__What is needed__.
Copy the records below exactly, starting at the line that contains "Write the bpy" and ending at the line that contains "except Exception as e: print(e)"; leave out any pictures.

__Supplied material__.
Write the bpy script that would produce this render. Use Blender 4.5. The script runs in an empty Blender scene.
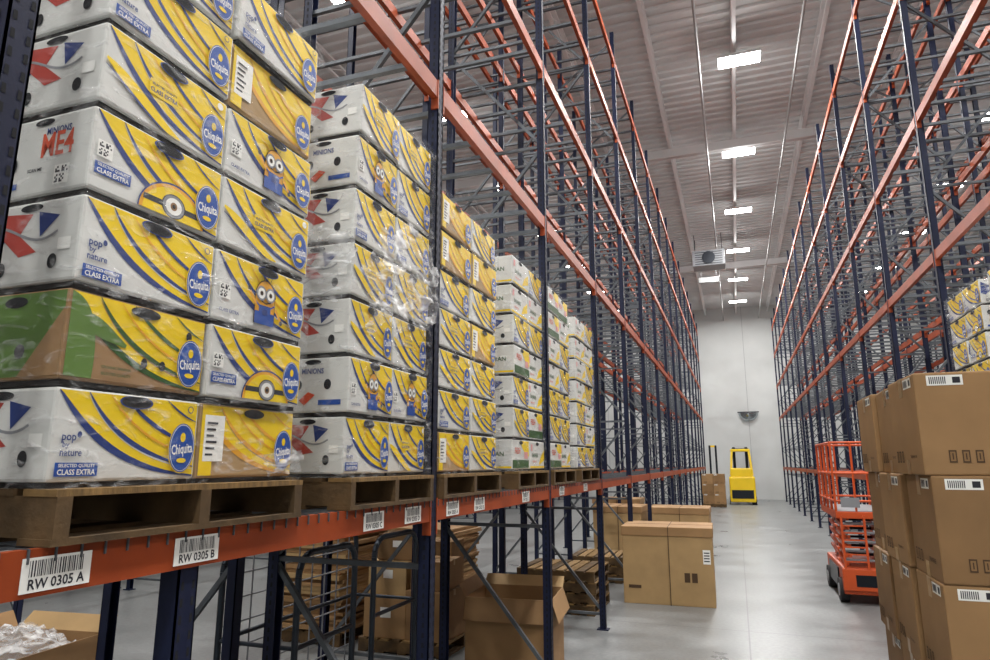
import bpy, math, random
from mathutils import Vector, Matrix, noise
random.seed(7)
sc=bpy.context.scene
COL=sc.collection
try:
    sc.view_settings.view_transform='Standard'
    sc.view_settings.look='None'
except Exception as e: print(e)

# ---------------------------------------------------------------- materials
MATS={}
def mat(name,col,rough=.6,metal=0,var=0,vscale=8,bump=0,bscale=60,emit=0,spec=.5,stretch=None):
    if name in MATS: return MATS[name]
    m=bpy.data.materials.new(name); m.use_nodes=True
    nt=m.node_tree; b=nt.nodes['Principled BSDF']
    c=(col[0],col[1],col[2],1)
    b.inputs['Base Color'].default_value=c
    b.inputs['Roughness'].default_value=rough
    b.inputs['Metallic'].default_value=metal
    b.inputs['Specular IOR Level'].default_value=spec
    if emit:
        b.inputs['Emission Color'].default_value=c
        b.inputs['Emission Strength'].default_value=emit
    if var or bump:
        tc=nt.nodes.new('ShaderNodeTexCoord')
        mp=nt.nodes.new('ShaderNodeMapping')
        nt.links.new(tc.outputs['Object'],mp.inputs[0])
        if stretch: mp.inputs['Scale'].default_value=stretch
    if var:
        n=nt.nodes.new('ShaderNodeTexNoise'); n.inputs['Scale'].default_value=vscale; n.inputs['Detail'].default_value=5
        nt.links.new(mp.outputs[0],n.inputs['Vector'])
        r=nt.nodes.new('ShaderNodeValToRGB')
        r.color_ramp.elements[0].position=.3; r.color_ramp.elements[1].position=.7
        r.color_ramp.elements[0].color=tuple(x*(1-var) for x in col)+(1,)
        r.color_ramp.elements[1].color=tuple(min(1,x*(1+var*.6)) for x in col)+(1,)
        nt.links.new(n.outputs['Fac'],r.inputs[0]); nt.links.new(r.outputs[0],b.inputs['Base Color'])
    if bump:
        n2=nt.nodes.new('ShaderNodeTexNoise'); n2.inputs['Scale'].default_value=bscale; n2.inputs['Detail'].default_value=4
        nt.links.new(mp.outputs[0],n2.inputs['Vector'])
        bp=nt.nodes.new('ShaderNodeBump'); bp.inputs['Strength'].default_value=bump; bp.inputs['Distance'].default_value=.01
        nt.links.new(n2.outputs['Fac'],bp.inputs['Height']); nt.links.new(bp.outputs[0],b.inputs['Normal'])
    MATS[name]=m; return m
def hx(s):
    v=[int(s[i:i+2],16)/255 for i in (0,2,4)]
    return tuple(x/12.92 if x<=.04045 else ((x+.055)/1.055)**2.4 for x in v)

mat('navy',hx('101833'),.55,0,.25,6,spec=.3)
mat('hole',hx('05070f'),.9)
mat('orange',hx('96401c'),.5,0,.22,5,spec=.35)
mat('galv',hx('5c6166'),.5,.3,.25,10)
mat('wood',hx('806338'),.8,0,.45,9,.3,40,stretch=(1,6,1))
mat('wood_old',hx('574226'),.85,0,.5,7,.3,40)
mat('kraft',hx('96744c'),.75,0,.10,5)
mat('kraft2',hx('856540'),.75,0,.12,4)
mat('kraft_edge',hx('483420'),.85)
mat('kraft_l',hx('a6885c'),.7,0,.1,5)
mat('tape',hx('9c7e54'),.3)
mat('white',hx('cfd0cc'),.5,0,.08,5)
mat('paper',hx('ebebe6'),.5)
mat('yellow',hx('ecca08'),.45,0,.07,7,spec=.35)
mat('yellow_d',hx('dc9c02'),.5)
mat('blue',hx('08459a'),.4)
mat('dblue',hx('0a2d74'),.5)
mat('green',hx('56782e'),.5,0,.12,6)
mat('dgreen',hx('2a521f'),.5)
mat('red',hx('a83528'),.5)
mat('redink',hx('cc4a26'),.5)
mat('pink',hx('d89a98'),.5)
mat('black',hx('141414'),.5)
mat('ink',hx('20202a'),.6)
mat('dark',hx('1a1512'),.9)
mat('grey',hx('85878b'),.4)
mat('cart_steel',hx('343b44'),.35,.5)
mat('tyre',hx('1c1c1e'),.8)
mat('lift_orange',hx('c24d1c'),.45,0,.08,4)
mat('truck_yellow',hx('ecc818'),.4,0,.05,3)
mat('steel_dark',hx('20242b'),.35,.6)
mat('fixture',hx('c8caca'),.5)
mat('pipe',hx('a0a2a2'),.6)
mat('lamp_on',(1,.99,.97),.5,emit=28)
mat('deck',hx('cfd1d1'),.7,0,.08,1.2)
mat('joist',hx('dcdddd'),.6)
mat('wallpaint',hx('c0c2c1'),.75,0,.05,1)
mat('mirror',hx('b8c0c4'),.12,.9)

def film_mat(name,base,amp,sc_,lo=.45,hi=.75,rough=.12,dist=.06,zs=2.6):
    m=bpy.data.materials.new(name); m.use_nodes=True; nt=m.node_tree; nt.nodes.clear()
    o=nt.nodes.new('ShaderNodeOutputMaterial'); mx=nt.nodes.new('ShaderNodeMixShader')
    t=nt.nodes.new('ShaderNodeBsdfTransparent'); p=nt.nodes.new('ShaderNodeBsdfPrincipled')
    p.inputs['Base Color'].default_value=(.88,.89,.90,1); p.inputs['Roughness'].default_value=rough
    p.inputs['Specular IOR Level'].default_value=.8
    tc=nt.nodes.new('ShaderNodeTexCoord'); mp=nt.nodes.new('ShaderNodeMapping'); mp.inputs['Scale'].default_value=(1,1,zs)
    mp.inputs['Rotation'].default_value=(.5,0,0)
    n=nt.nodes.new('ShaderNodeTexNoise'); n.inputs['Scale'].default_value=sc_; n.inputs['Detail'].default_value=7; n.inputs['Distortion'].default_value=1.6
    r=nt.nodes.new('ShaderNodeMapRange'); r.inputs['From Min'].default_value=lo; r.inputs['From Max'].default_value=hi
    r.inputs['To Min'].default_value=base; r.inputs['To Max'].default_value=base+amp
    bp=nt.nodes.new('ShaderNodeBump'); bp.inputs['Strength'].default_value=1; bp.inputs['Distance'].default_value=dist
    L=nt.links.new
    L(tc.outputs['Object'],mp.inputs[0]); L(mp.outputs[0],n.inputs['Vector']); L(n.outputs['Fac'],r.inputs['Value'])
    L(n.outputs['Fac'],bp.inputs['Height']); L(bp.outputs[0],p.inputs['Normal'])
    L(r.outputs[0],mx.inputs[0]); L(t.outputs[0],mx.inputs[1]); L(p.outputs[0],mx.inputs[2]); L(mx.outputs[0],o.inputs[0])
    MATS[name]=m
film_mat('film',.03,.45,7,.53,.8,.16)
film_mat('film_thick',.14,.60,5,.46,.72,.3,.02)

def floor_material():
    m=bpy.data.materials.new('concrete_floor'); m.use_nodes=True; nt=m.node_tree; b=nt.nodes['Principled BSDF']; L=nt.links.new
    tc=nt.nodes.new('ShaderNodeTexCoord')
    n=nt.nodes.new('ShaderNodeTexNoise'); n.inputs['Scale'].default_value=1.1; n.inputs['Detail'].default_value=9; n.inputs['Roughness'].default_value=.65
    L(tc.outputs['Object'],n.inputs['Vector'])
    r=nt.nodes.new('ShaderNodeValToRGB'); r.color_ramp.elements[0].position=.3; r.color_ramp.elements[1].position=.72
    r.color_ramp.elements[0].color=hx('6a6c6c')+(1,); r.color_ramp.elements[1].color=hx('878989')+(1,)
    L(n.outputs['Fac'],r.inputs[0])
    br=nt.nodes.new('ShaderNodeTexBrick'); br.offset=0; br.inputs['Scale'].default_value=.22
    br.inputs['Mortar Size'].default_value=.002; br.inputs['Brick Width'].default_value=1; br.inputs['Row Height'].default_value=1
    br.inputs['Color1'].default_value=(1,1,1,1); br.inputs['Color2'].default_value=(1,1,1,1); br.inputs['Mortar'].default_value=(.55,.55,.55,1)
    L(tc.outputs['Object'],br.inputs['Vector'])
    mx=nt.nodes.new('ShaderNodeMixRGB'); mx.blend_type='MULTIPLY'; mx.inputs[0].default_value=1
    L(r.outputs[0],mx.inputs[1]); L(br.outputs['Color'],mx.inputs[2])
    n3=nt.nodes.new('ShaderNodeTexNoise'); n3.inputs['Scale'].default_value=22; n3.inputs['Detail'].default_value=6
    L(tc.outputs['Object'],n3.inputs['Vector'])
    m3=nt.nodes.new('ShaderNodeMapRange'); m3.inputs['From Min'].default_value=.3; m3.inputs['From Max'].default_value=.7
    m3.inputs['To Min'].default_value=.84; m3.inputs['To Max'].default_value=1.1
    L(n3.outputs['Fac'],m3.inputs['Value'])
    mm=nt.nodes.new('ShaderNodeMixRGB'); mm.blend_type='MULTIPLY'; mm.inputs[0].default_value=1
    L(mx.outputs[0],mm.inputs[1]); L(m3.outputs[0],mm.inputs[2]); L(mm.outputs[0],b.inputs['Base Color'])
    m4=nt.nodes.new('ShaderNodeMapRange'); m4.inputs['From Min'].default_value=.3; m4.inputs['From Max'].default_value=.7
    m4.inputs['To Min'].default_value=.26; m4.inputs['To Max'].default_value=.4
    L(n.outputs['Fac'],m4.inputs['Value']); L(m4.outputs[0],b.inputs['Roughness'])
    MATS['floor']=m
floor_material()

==

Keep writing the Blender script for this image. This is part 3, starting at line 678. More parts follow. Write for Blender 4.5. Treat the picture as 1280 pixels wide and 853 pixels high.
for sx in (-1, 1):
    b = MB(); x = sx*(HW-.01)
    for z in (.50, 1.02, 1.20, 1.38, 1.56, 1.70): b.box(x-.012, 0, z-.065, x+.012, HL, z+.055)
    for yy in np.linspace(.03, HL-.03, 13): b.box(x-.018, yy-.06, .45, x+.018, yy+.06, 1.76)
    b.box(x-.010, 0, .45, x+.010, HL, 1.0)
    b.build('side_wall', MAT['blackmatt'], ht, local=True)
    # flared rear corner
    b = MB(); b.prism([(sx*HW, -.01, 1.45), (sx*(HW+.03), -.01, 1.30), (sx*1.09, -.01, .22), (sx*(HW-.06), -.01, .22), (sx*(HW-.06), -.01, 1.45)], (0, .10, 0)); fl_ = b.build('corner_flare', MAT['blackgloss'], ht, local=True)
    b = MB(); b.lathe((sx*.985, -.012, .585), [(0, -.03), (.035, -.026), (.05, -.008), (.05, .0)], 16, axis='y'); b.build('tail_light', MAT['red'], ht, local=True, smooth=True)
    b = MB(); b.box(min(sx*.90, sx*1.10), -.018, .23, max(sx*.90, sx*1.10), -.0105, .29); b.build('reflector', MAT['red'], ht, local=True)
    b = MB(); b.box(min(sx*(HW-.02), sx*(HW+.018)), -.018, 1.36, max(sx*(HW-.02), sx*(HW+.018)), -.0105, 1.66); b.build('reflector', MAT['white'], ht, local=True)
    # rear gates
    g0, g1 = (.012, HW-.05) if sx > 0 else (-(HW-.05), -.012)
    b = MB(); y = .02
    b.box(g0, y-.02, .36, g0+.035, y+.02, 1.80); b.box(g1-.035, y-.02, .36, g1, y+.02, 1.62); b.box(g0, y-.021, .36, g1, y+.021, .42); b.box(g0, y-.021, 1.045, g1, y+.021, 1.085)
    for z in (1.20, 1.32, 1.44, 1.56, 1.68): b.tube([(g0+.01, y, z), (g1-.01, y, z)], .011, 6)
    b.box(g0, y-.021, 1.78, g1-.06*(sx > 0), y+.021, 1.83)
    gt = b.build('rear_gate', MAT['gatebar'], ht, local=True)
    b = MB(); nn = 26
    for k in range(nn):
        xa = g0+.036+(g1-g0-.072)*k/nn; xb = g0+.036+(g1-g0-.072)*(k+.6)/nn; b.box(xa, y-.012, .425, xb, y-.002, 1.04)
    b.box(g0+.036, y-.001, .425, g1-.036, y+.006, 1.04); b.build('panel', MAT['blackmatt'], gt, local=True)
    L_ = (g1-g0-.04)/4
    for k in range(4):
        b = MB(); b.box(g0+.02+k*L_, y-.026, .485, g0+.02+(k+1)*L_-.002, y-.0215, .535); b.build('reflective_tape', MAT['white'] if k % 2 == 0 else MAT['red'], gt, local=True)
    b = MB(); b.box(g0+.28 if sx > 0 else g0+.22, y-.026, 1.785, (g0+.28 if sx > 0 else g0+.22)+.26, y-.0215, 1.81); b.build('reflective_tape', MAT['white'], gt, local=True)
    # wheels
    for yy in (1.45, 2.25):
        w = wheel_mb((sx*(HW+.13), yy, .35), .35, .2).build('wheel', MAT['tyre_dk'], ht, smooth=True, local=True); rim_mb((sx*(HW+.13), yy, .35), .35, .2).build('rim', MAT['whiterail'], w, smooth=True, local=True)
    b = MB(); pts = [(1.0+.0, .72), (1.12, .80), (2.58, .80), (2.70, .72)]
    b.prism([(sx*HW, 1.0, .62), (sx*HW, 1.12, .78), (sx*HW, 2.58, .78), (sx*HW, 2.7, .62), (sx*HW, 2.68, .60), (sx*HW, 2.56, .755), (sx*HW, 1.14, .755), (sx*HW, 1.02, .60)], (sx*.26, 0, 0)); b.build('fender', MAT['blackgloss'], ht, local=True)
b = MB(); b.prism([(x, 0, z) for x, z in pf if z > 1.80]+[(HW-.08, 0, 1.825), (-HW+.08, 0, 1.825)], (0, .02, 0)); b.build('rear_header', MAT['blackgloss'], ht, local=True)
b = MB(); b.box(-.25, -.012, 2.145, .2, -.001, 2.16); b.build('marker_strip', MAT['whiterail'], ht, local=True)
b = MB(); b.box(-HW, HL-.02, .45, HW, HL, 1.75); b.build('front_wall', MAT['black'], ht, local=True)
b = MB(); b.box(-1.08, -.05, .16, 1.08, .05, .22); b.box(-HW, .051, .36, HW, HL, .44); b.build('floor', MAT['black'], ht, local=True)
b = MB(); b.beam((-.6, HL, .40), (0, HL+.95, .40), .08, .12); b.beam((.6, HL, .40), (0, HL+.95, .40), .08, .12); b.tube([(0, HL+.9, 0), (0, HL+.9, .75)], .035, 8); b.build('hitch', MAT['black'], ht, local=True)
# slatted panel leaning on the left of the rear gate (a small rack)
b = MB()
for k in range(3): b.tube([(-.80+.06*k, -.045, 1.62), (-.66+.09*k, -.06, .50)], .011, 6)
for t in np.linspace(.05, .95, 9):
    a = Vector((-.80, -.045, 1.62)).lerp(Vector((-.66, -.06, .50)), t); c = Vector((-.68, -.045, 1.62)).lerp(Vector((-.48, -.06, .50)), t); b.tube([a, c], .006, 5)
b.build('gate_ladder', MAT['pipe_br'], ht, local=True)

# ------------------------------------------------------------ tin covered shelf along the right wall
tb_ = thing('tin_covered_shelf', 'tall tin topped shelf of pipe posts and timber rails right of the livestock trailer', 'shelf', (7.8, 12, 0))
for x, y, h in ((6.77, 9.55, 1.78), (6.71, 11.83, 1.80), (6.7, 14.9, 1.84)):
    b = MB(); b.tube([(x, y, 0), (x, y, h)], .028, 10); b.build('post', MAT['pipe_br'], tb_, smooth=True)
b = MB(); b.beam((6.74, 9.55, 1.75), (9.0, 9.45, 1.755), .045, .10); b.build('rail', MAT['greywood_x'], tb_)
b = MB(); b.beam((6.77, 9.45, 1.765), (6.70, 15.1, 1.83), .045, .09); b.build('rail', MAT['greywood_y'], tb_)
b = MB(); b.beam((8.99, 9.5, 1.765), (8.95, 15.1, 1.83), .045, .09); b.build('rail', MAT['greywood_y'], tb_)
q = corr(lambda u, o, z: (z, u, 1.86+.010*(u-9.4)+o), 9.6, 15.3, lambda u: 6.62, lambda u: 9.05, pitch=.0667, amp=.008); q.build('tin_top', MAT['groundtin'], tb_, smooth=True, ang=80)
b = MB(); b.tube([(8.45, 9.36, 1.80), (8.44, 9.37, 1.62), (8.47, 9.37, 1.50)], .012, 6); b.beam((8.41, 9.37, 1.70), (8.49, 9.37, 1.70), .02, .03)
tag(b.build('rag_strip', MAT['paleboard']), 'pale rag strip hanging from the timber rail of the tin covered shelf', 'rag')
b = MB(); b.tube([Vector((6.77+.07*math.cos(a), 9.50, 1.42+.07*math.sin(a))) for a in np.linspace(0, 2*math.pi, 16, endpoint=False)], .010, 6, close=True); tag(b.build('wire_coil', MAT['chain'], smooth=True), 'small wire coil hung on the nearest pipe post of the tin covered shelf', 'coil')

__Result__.
Write the bpy script that would produce this render. Use Blender 4.5. The script runs in an empty Blender scene.
import bpy, math, random
from mathutils import Vector, Matrix, noise
random.seed(7)
sc=bpy.context.scene
COL=sc.collection
try:
    sc.view_settings.view_transform='Standard'
    sc.view_settings.look='None'
except Exception as e: print(e)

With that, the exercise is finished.